• Instructions for the task
Print, word for word, every line from the beginning of the listing up to and including the line with "V = lambda *a: np.array(a, dtype=float)". Pictures are to be excluded.

• Stored data

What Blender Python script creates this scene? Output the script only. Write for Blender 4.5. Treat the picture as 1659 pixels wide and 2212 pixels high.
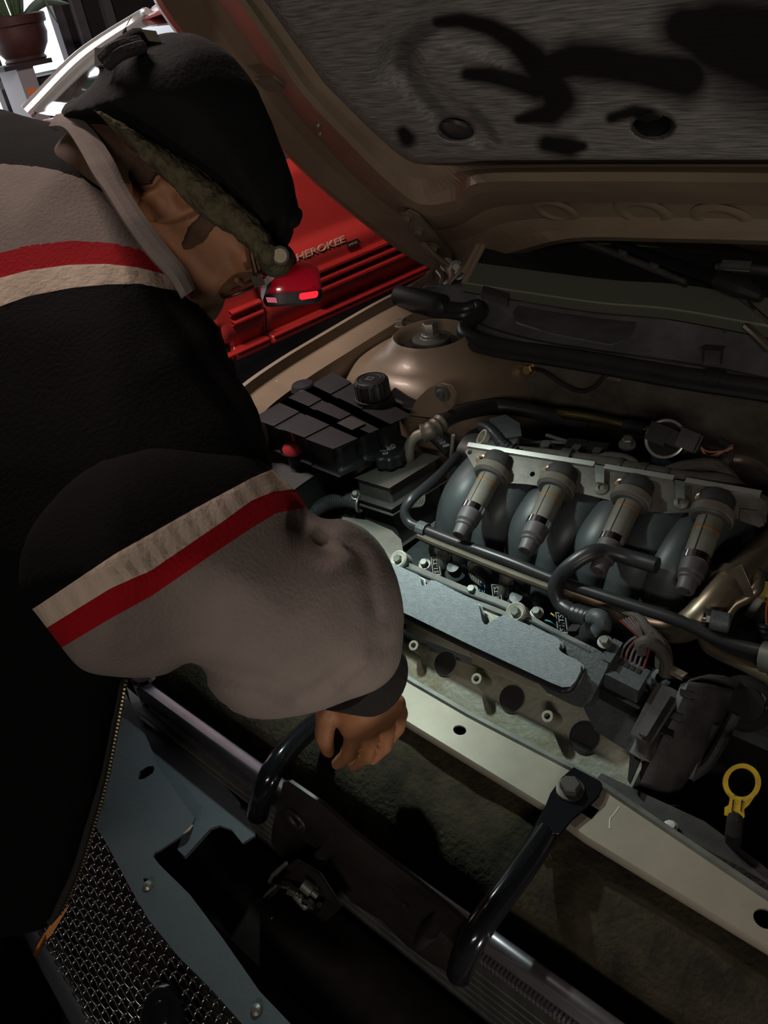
import bpy, bmesh, math, random
import numpy as np
from mathutils import Vector, Matrix
from mathutils.geometry import tessellate_polygon
for _o in list(bpy.data.objects):
    bpy.data.objects.remove(_o, do_unlink=True)
random.seed(7); np.random.seed(7)
scene = bpy.context.scene
COL = scene.collection
V = lambda *a: np.array(a, dtype=float)

# ------------------------------------------------------------------ camera
FW, FH, FOC = 1659.0, 2212.0, 1720.0
CX, CY = FW/2, FH/2
CAM = V(0, 0, 1.5)
_a = V(-2130, -796, FOC); _a /= np.linalg.norm(_a)        # car -X seen from the lens
XC = -_a
YC = V(1961, -1530, FOC); YC -= XC*np.dot(YC, XC); YC /= np.linalg.norm(YC)
ZC = np.cross(XC, YC)
# columns: lens right / down / forward written in world axes
RIGHT = V(XC[0], YC[0], ZC[0]); DOWN = V(XC[1], YC[1], ZC[1]); FWD = V(XC[2], YC[2], ZC[2])
cam_d = bpy.data.cameras.new('camera'); cam = bpy.data.objects.new('camera', cam_d); COL.objects.link(cam)
cam_d.sensor_fit = 'VERTICAL'; cam_d.sensor_height = 24.0; cam_d.lens = 24.0*FOC/FH
cam_d.clip_start = 0.02; cam_d.clip_end = 60
m3 = Matrix((RIGHT, -DOWN, -FWD)).transposed()
cam.matrix_world = Matrix.Translation(Vector(CAM)) @ m3.to_4x4()
scene.camera = cam

# ------------------------------------------------------------------ light and exposure
scene.view_settings.view_transform = 'Standard'; scene.view_settings.look = 'None'
scene.view_settings.gamma = 1.0; scene.view_settings.use_curve_mapping = False
scene.view_settings.exposure = 0.0
world = bpy.data.worlds.new('world'); scene.world = world; world.use_nodes = True
bgn = world.node_tree.nodes['Background']; bgn.inputs[0].default_value = (0.55, 0.6, 0.7, 1); bgn.inputs[1].default_value = 0.009

def lamp(name, kind, loc, target, energy, color, size=0.1, spot=None, blend=0.3, size_y=None):
    d = bpy.data.lights.new(name, kind); d.energy = energy; d.color = color
    o = bpy.data.objects.new(name, d); COL.objects.link(o); o.location = loc
    o.rotation_euler = (Vector(target)-Vector(loc)).to_track_quat('-Z', 'Y').to_euler()
    if kind == 'AREA':
        d.size = size
        if size_y: d.shape = 'RECTANGLE'; d.size_y = size_y
    else: d.shadow_soft_size = size
    if spot: d.spot_size = math.radians(spot); d.spot_blend = blend
    return o
LAMP_POS = (-0.672, 0.574, 1.185)
lamp('headlamp_beam', 'SPOT', LAMP_POS, (-0.53, 0.53, 0.78), 7.6, (0.84, 1.0, 0.93), 0.012, 112, 1.0)
lamp('garage_tube', 'AREA', (1.5, -2.7, 2.75), (-0.5, 0.7, 0.9), 31.0, (1.0, 0.88, 0.78), 1.2, size_y=0.3)
lamp('window_daylight', 'AREA', (-4.7, 2.2, 1.5), (-1.5, 1.0, 1.1), 9.0, (0.88, 0.93, 1.0), 1.6, size_y=1.4)
lamp('hood_fill', 'SPOT', (0.30, 0.05, 0.66), (-0.62, 1.0, 1.22), 8.0, (1.0, 0.9, 0.8), 0.03, 75, 0.6)  # added unseen spot that brightens the bonnet underside
lamp('suv_fill', 'AREA', (-1.7, 0.7, 2.5), (-2.2, 1.9, 0.5), 46.0, (1.0, 0.82, 0.74), 0.7, size_y=0.2)  # added unseen area light that brightens the red SUV

# ------------------------------------------------------------------ helpers: pixels to places
def ray(px, py):
    u = (px-CX)/FOC; v = (py-CY)/FOC
    return RIGHT*u + DOWN*v + FWD
def Ut(px, py, t): return CAM + ray(px, py)*t
def Upl(px, py, p0, n):
    r = ray(px, py); return CAM + r*(np.dot(np.asarray(p0)-CAM, n)/np.dot(r, n))
def Uz(px, py, z): return Upl(px, py, V(0, 0, z), V(0, 0, 1))
def Uy(px, py, y): return Upl(px, py, V(0, y, 0), V(0, 1, 0))
def Ux(px, py, x): return Upl(px, py, V(x, 0, 0), V(1, 0, 0))
def proj(P):
    d = P-CAM; w = d@FWD
    return CX+FOC*(d@RIGHT)/w, CY+FOC*(d@DOWN)/w, w
def nrm(v): v = np.asarray(v, float); return v/np.linalg.norm(v)

# ------------------------------------------------------------------ materials
MATS = {}
def mat(name, col, rough=0.5, metal=0.0, var=0.0, vscale=8.0, col2=None, bump=0.0, bscale=60.0, spec=0.5, coat=0.0, stretch=None, emis=None, estr=0.0, trans=0.0, ior=1.45, ramp=(0.35, 0.65)):
    if name in MATS: return MATS[name]
    m = bpy.data.materials.new(name); m.use_nodes = True; nt = m.node_tree; N = nt.nodes; L = nt.links
    b = N['Principled BSDF']
    b.inputs['Base Color'].default_value = (*col, 1); b.inputs['Roughness'].default_value = rough; b.inputs['Metallic'].default_value = metal
    b.inputs['Specular IOR Level'].default_value = spec; b.inputs['Coat Weight'].default_value = coat; b.inputs['Coat Roughness'].default_value = 0.08
    b.inputs['Transmission Weight'].default_value = trans; b.inputs['IOR'].default_value = ior
    tc = None
    if var or col2 or bump:
        tc = N.new('ShaderNodeTexCoord'); mp = N.new('ShaderNodeMapping'); L.new(tc.outputs['Object'], mp.inputs[0])
        if stretch: mp.inputs['Scale'].default_value = stretch
    if col2 or var:
        n = N.new('ShaderNodeTexNoise'); n.inputs['Scale'].default_value = vscale; n.inputs['Detail'].default_value = 6; n.inputs['Roughness'].default_value = 0.65
        L.new(mp.outputs[0], n.inputs['Vector'])
        r = N.new('ShaderNodeValToRGB'); L.new(n.outputs[0], r.inputs[0])
        r.color_ramp.elements[0].position, r.color_ramp.elements[1].position = ramp
        c2 = col2 if col2 else tuple(c*(1-var) for c in col)
        r.color_ramp.elements[0].color = (*c2, 1); r.color_ramp.elements[1].color = (*col, 1)
        L.new(r.outputs[0], b.inputs['Base Color'])
    if bump:
        n2 = N.new('ShaderNodeTexNoise'); n2.inputs['Scale'].default_value = bscale; n2.inputs['Detail'].default_value = 3
        L.new(mp.outputs[0], n2.inputs['Vector'])
        bp = N.new('ShaderNodeBump'); bp.inputs['Strength'].default_value = bump; bp.inputs['Distance'].default_value = 0.004
        L.new(n2.outputs[0], bp.inputs['Height']); L.new(bp.outputs[0], b.inputs['Normal'])
    if emis: b.inputs['Emission Color'].default_value = (*emis, 1); b.inputs['Emission Strength'].default_value = estr
    MATS[name] = m; return m
PAINT = mat('champagne_paint', (0.27, 0.208, 0.147), 0.38, 0.1, var=0.25, vscale=5, coat=0.05)
PAINT_DULL = mat('dusty_champagne', (0.17, 0.14, 0.10), 0.5, 0.1, var=0.35, vscale=7)
BLK = mat('black_plastic', (0.022, 0.022, 0.024), 0.45, 0, var=0.3, vscale=14, bump=0.05, bscale=200)
BLK_DUST = mat('dusty_black_plastic', (0.075, 0.072, 0.068), 0.6, 0, col2=(0.018, 0.018, 0.018), vscale=11)
BLKGLOSS = mat('black_enamel', (0.012, 0.013, 0.016), 0.16, 0.3, coat=0.3)
RUB = mat('black_rubber', (0.028, 0.029, 0.032), 0.36, 0, var=0.3, vscale=20)
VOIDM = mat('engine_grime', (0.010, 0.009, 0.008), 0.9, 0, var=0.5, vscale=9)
ALU = mat('cast_aluminium', (0.36, 0.365, 0.30), 0.55, 0.3, col2=(0.22, 0.185, 0.09), vscale=16, bump=0.25, bscale=140, ramp=(0.3, 0.55))
ALU_DARK = mat('dull_aluminium', (0.20, 0.21, 0.19), 0.5, 0.5, var=0.5, vscale=18)
COVER = mat('speckled_grey_plastic', (0.255, 0.295, 0.315), 0.40, 0.1, var=0.22, vscale=150, bump=0.14, bscale=420)
COVER_DK = mat('dark_grey_plastic', (0.075, 0.09, 0.095), 0.5, 0.0, var=0.3, vscale=60, bump=0.2, bscale=260)
RUNNER = mat('slate_grey_nylon', (0.062, 0.074, 0.078), 0.44, 0.0, var=0.35, vscale=9)
STEEL = mat('plain_steel', (0.35, 0.32, 0.255), 0.5, 0.25, var=0.22, vscale=9, bump=0.06, bscale=60)
ZINC = mat('zinc_bolt', (0.34, 0.33, 0.29), 0.42, 0.7, var=0.3, vscale=60)
CHROME = mat('bright_chrome', (0.7, 0.7, 0.72), 0.14, 1.0)
BRASS = mat('aged_brass', (0.42, 0.30, 0.12), 0.4, 0.9)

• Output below
What Blender Python script creates this scene? Output the script only. Write for Blender 4.5. Treat the picture as 1659 pixels wide and 2212 pixels high.
import bpy, bmesh, math, random
import numpy as np
from mathutils import Vector, Matrix
from mathutils.geometry import tessellate_polygon
for _o in list(bpy.data.objects):
    bpy.data.objects.remove(_o, do_unlink=True)
random.seed(7); np.random.seed(7)
scene = bpy.context.scene
COL = scene.collection
V = lambda *a: np.array(a, dtype=float)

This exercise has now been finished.